*Stated goal*
List all the lines in these records that hold "Blender".

*Given information*
-*-*-
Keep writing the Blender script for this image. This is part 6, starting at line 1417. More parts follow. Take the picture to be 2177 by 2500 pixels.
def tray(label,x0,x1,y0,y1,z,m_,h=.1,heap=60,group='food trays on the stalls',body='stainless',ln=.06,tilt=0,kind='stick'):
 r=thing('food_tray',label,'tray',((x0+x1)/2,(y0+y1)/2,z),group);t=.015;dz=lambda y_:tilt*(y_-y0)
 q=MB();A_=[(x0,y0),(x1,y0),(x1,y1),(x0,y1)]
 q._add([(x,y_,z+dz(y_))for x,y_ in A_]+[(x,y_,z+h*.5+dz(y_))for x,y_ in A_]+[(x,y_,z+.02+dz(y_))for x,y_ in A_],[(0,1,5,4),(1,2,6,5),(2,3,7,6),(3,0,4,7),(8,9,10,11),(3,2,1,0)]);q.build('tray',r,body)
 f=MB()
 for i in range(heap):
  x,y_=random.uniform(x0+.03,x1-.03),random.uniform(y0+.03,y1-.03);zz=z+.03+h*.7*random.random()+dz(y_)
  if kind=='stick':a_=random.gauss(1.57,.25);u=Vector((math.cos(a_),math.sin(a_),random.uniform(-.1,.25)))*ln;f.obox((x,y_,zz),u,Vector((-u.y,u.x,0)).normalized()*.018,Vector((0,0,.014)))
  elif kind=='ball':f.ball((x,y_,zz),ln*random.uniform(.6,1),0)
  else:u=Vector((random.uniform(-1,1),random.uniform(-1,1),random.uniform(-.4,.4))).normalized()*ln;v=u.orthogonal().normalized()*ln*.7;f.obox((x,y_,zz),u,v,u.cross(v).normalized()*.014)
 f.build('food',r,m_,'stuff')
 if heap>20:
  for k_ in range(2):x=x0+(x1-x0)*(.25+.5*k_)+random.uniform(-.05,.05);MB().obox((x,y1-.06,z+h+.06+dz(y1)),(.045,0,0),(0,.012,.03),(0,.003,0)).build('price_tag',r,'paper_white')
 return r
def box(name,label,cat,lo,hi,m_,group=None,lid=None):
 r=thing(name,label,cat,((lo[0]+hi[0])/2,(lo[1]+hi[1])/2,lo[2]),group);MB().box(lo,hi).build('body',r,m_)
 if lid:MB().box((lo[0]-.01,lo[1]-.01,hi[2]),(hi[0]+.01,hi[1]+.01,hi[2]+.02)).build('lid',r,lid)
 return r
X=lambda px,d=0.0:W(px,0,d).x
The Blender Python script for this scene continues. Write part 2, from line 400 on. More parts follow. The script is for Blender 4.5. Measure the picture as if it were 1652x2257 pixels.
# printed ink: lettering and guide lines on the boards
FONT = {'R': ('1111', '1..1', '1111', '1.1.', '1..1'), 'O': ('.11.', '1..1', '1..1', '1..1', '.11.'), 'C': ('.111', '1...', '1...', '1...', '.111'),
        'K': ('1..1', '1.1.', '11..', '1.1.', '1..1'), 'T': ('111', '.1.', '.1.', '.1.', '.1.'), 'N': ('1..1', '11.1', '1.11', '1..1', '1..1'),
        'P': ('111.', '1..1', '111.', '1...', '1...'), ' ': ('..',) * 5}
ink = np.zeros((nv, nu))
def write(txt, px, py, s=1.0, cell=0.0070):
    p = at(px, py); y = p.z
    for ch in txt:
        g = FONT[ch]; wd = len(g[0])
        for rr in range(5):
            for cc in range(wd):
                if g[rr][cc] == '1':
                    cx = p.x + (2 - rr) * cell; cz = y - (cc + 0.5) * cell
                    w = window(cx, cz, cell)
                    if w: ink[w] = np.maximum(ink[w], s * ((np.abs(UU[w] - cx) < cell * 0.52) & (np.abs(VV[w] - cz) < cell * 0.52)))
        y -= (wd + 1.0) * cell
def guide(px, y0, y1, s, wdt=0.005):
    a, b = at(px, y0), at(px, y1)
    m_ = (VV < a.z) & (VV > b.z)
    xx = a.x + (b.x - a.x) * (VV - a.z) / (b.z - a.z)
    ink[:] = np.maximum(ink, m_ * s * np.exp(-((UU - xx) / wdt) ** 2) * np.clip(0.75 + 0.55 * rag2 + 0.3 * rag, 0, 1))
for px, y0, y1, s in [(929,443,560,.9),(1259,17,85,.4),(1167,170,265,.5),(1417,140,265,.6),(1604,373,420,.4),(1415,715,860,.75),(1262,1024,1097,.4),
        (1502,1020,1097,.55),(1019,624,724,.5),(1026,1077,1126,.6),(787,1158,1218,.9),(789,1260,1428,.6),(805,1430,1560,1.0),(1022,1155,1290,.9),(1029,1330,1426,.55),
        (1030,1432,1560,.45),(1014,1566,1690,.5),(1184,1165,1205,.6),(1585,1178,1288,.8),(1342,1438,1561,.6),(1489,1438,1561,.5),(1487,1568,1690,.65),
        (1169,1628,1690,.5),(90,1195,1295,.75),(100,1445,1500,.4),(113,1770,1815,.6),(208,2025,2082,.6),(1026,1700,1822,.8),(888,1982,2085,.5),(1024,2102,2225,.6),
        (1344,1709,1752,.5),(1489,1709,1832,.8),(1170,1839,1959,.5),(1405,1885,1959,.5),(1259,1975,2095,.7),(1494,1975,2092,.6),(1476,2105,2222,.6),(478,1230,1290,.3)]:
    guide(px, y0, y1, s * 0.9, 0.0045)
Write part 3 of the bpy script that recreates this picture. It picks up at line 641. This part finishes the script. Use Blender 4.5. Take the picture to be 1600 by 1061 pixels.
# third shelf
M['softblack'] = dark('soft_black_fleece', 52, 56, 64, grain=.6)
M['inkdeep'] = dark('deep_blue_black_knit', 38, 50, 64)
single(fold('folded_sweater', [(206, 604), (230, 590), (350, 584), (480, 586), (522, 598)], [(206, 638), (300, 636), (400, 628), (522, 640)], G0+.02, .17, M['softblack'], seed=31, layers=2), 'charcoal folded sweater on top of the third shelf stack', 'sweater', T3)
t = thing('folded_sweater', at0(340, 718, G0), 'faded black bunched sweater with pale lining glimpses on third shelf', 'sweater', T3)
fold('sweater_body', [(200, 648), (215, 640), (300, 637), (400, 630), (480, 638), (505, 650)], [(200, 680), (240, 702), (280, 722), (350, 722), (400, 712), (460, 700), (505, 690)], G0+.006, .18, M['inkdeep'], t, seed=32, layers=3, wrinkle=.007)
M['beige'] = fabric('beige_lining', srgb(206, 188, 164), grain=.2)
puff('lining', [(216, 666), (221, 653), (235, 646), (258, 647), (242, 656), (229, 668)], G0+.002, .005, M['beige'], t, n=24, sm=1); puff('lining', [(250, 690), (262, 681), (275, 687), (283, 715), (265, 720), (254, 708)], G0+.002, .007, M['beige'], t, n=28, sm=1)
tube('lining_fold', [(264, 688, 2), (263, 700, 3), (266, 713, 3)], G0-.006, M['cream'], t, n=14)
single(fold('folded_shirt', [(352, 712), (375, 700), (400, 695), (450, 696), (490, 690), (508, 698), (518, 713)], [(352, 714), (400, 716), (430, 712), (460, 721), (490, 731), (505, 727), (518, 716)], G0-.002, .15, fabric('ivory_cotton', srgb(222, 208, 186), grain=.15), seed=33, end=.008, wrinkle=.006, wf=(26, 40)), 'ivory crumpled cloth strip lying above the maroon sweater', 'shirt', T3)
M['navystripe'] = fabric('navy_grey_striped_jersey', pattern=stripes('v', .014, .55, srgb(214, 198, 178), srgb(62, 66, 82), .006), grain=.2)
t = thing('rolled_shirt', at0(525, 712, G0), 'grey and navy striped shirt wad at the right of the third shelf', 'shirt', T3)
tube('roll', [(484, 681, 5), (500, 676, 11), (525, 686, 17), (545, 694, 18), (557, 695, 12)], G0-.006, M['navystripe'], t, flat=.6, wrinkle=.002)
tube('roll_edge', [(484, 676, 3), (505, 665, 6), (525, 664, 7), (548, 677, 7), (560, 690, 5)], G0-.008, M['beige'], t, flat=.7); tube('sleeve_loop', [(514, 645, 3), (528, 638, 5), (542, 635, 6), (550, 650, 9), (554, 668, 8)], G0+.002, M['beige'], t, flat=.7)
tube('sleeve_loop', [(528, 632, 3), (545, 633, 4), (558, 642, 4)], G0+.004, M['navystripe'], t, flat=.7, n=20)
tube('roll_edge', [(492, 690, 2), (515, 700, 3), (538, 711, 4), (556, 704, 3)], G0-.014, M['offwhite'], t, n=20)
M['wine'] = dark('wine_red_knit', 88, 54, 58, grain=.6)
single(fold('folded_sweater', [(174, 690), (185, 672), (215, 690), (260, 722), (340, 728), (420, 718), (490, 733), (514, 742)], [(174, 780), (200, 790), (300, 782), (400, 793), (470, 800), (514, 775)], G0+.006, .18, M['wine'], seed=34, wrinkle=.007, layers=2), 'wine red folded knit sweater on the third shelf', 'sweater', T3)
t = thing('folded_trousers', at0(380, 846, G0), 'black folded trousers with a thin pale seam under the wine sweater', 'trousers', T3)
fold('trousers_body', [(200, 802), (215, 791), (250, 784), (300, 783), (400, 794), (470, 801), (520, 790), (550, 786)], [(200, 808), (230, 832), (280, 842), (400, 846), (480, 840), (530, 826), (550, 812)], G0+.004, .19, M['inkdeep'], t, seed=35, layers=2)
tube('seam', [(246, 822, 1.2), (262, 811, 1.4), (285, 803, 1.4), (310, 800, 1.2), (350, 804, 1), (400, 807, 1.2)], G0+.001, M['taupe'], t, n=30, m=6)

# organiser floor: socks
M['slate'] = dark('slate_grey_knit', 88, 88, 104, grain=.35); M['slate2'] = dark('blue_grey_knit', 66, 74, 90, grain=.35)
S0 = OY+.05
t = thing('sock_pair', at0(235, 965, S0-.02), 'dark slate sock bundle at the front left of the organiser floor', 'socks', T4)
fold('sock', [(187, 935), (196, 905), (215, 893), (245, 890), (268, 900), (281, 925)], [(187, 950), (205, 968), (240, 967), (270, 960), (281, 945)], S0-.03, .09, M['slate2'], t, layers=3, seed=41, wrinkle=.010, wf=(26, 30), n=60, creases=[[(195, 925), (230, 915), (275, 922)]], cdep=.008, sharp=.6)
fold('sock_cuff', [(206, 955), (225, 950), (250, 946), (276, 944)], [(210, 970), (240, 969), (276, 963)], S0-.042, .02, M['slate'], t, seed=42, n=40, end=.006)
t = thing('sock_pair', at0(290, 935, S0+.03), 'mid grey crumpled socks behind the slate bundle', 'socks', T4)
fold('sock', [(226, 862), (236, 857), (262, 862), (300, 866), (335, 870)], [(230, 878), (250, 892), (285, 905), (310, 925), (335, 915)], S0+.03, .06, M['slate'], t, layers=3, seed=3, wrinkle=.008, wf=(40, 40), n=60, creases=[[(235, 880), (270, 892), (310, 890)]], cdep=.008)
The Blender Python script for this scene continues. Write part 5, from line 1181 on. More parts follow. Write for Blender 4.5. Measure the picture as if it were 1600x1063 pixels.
-*-*-
*Problem solution*
Keep writing the Blender script for this image. This is part 6, starting at line 1417. More parts follow. Take the picture to be 2177 by 2500 pixels.
The Blender Python script for this scene continues. Write part 2, from line 400 on. More parts follow. The script is for Blender 4.5. Measure the picture as if it were 1652x2257 pixels.
Write part 3 of the bpy script that recreates this picture. It picks up at line 641. This part finishes the script. Use Blender 4.5. Take the picture to be 1600 by 1061 pixels.
The Blender Python script for this scene continues. Write part 5, from line 1181 on. More parts follow. Write for Blender 4.5. Measure the picture as if it were 1600x1063 pixels.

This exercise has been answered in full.